Découvrir, ainsi, un roman écrit avec autant d’aisance que de discernement et de sensibilité, doté d’un sens du rythme peu commun, a été plus qu’un plaisir : en effet, et avant tout, il est sous-tendu par un acte assumé de revendication autant que de réparation historique à l’égard de l’une des figures les plus dynamiques de l’histoire du socialisme révolutionnaire. L’éditeur espagnol ou latino-américain qui mettra ce titre à son catalogue de nouveautés au prochain printemps obtiendra, à coup sûr, un beau succès, tant de la critique que de la part du public.

Généralement, du moins en Espagne, l’espace littéraire est trop occupé par des figures vaines qui n’ont rien à dire.
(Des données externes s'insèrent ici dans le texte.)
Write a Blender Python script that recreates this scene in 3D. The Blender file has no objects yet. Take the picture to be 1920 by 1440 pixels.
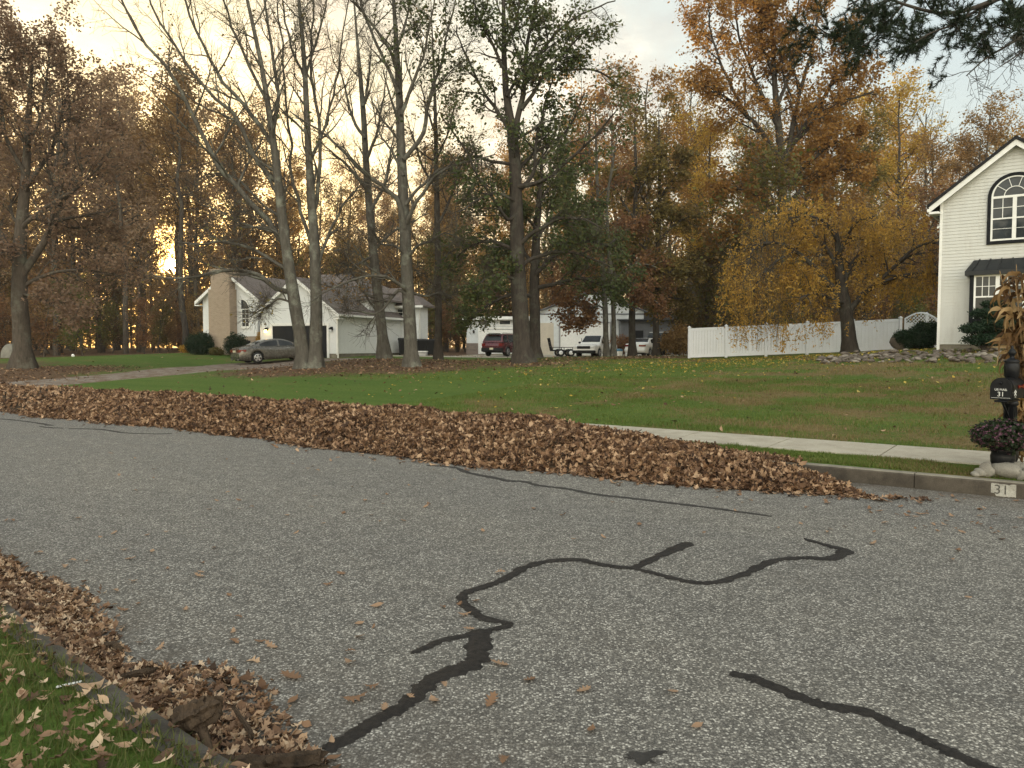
import bpy, math, random
import numpy as np
from mathutils import Vector, Matrix

sc = bpy.context.scene
COL = sc.collection
rng = np.random.default_rng(11)
random.seed(5)
R = math.radians
PI = math.pi

# ------------------------------------------------------------------ camera geometry (photo is 1920x1440)
F = 1445.0
CAMZ = 1.7
PITCH = math.atan(70 / F)
cpi, spi = math.cos(PITCH), math.sin(PITCH)


def ray(px, py):
    u, v = (px - 960) / F, (720 - py) / F
    return np.array([u, cpi + v * spi, -spi + v * cpi])


def at(px, py, Y):
    d = ray(px, py)
    return d * (Y / d[1]) + np.array([0, 0, CAMZ])


def on_z(px, py, z=0.0):
    d = ray(px, py)
    return d * ((z - CAMZ) / d[2]) + np.array([0, 0, CAMZ])


# street frame: s runs to the left along the far kerb, d is the distance beyond it
C0 = np.array([4.82, 9.17])
DS = np.array([-0.8, 0.6])
DN = np.array([0.6, 0.8])


def sd(s, d):
    return C0[0] + s * DS[0] + d * DN[0], C0[1] + s * DS[1] + d * DN[1]


def to_sd(x, y):
    return (x - C0[0]) * DS[0] + (y - C0[1]) * DS[1], (x - C0[0]) * DN[0] + (y - C0[1]) * DN[1]


def sstep(a, b, x):
    t = np.clip((x - a) / (b - a), 0, 1)
    return t * t * (3 - 2 * t)


def near_off(s):
    """the near kerb bends gently into the road towards the left"""
    return .66 * sstep(.2, 8.5, np.asarray(s, float))


# ------------------------------------------------------------------ terrain
def tp(px, py, Y):
    p = at(px, py, Y)
    return (p[0], p[1], p[2])


ctrl = [tp(580, 690, 34), tp(772, 688, 34), tp(722, 672, 41), tp(820, 675, 42), tp(980, 680, 34), tp(1003, 671, 42),
        tp(1140, 668, 45), tp(1185, 668, 47), tp(1232, 667, 47), tp(45, 690, 38), tp(483, 685, 46), tp(553, 677, 47.8),
        tp(632, 671, 50), tp(383, 662, 55), tp(100, 668, 60), tp(300, 663, 62), tp(925, 669, 59), tp(1100, 672, 56),
        tp(1200, 669, 58), tp(900, 664, 68), tp(1100, 664, 68), tp(1290, 672, 41), tp(1595, 664, 40), tp(1690, 655, 39),
        tp(1593, 663, 33), tp(1757, 656, 28), (20.2, 24.4, 1.58), (27, 19.3, 1.6), (25, 35, 1.65), (18, 40, 1.6), tp(1530, 681, 27), tp(1700, 682, 24.5),
        tp(1880, 681, 22), (31, 6, 0.9), (36, 22, 1.6), (0, 95, 1.2), (-60, 95, 1.3), (60, 95, 1.4), (-60, 60, 0.8), (60, 50, 1.5),
        (-45, 45, .5), (0, 140, 1.3), (-120, 120, 1.3), (120, 120, 1.5), (90, 40, 1.4), (-100, 80, 1.0)]
for s_ in (-40, -22, -10, -5, 0, 5, 10, 16, 24, 34, 50, 75, 110):
    for d_, z_ in ((2.3, .24), (4.0, .31)):
        x_, y_ = sd(s_, d_)
        ctrl.append((x_, y_, z_))
CT = np.array(ctrl)


def _phi(r2):
    return 0.5 * r2 * np.log(r2 + 1e-9)


_n = len(CT)
_A = np.zeros((_n + 3, _n + 3))
_d2 = ((CT[:, None, :2] - CT[None, :, :2]) ** 2).sum(-1)
_A[:_n, :_n] = _phi(_d2) + np.eye(_n) * 2.0
_A[:_n, _n] = 1
_A[:_n, _n + 1:] = CT[:, :2]
_A[_n, :_n] = 1
_A[_n + 1:, :_n] = CT[:, :2].T
_W = np.linalg.solve(_A, np.concatenate([CT[:, 2], np.zeros(3)]))


def gz(x, y):
    """height of the ground at x, y (arrays or numbers)"""
    x = np.asarray(x, float)
    y = np.asarray(y, float)
    sh = x.shape
    xf, yf = x.ravel(), y.ravel()
    out = np.empty(len(xf))
    for i in range(0, len(xf), 20000):
        a, b = xf[i:i + 20000], yf[i:i + 20000]
        r2 = (a[:, None] - CT[None, :, 0]) ** 2 + (b[:, None] - CT[None, :, 1]) ** 2
        out[i:i + 20000] = _phi(r2) @ _W[:_n] + _W[_n] + a * _W[_n + 1] + b * _W[_n + 2]
    far = sstep(110, 170, np.hypot(xf, yf))
    out = out * (1 - far) + 1.3 * far
    s, d = to_sd(xf, yf)
    w = sstep(2.3, 5.0, d)
    near = np.where(d > 0, .175 + .065 * np.clip(d / 2.3, 0, 1) + np.clip(d - 2.3, 0, 9) * .035, 0.0)
    out = out * w + near * (1 - w)
    dn_ = -8.6 + near_off(s)
    out = np.where(d < dn_, .15 + np.clip(dn_ - d, 0, 12) * .012, out)
    return out.reshape(sh) if sh else float(out[0])


def hit(px, py):
    """where the sight line of a pixel meets the ground beyond the kerb"""
    d = ray(px, py)
    Y = np.linspace(8, 120, 1500)
    P = np.array([0, 0, CAMZ]) + d[None] * (Y / d[1])[:, None]
    b = P[:, 2] - gz(P[:, 0], P[:, 1])
    k = int(np.argmax(b < 0))
    return P[k]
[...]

Ce sont, la plupart du temps, des écrivains exaltés par la spéculation éditoriale qui, à l’image de l’immobilier, essaye de nous vendre des biens de deuxième ou troisième main, éculés et contrefaits, dont le seul mérite – si l’on peut dire – est d’attirer l’attention de la légion des prisonniers des réseaux sociaux manquant d’éducation et de générosité et qui ignorent, en outre, le prix du silence.

Alors que les ministères et secrétariats à l’Éducation, que des entreprises privées aussi, s’interrogent sur la meilleure façon de promouvoir la lecture chez le grand public, une réponse – parmi tant d’autres qu’il ne faudrait pas non plus dédaigner – se trouve dans ce festival, aussi bienvenu que nécessaire, ce festival organisé à Avignon, ville avec laquelle Barcelone devrait tisser des liens étroits pour faire du sud de l’Europe un pôle de développement permanent et durable, capable d’attirer les talents, les investissements et la culture. C’est le moins que puissent souhaiter ceux qui s’inquiètent de voir le nationalisme le plus mesquin et le plus grossier, dépourvu de tout projet, gagner des points sur les principales places européennes, au détriment d’un authentique programme d’avenir susceptible de tous nous réunir.